Avshalom Schwartz-1sq.jpg

I am an Assistant Professor of political theory in the Department of Political Science at Southern Methodist University. Previously, I was a Postdoctoral Scholar at the Stanford Civics Initiative. I received my PhD in Political Science from Stanford University in 2022.

My research focuses on the political imagination, the conceptual history of the imagination, and questions of legitimacy and political stability in classical and early modern political thought. I also serve as the book review editor for Hobbes Studies.

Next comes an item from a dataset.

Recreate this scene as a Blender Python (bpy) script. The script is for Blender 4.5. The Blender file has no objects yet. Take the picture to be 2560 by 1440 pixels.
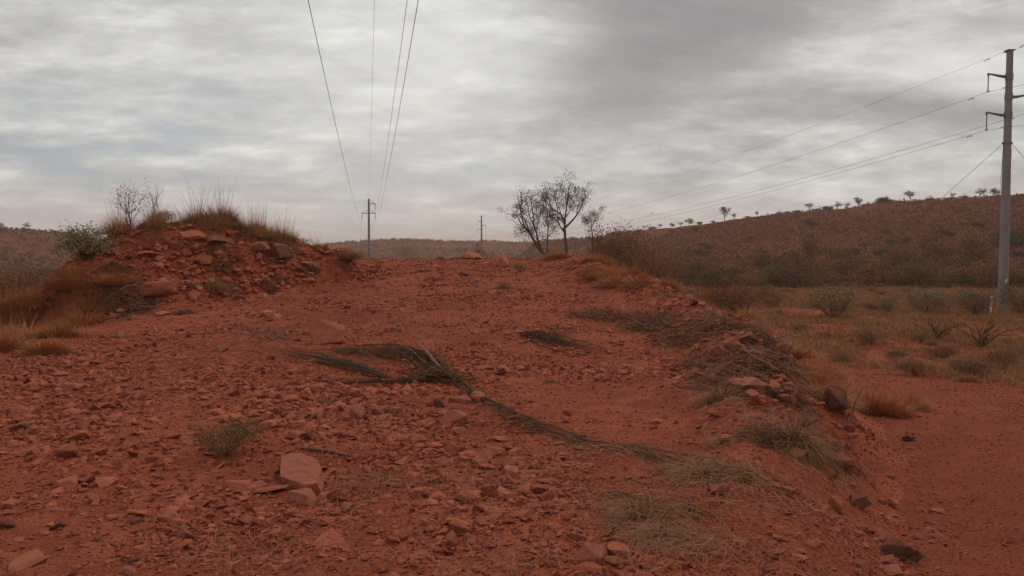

My first book manuscript, The Invention of Imagination, offers a new account of the earliest origins of the concept of “imagination” in archaic and classical Greece and explores its potential roles in democratic politics. It is motivated by the current global crisis of liberal democracy and the growing gaps between how democratic citizens view, interpret, and understand their social and political world. I argue that this phenomenon—often described today in terms of “deep disagreement,” “belief polarization,” or “epistemic fragmentation”—can be traced back to the earliest days of Western philosophy and that it is inextricably tied to the discovery or invention of the concept of imagination. The imagination was “invented” within an environment of radical epistemic uncertainty and as part of an attempt to capture and explain how and why different individuals come to perceive the world in different ways. Recovering this untold history of imagination and situating it within the historical context of the ancient Athenian democracy can inform our search for democratic remedies to our own crisis of epistemic fragmentation, disagreement, and polarization.

I am also interested in the role of imagination in the history of philosophy, especially in classical, medieval, Renaissance, and early modern scientific and political thought. My work in this area has focused on Hobbes’s theory of the imagination, its historical and intellectual context, and its relationship to his political thought.

My work has appeared in the American Journal of Political Science, History of Political Thought, and History of European Ideas, among others.

I am a former Gerald J. Lieberman Fellow, one of Stanford University’s highest distinctions for doctoral students. I was also a Ric Weiland Graduate Fellow and a graduate fellow with Stanford’s Center for Ethics in Society and the Stanford Basic Income Lab. In 2020, I received an M.A. in classics from Stanford University. Before coming to Stanford, I received a B.A. in political science and economics and an M.A. in political science from Tel Aviv University, both Summa cum Laude.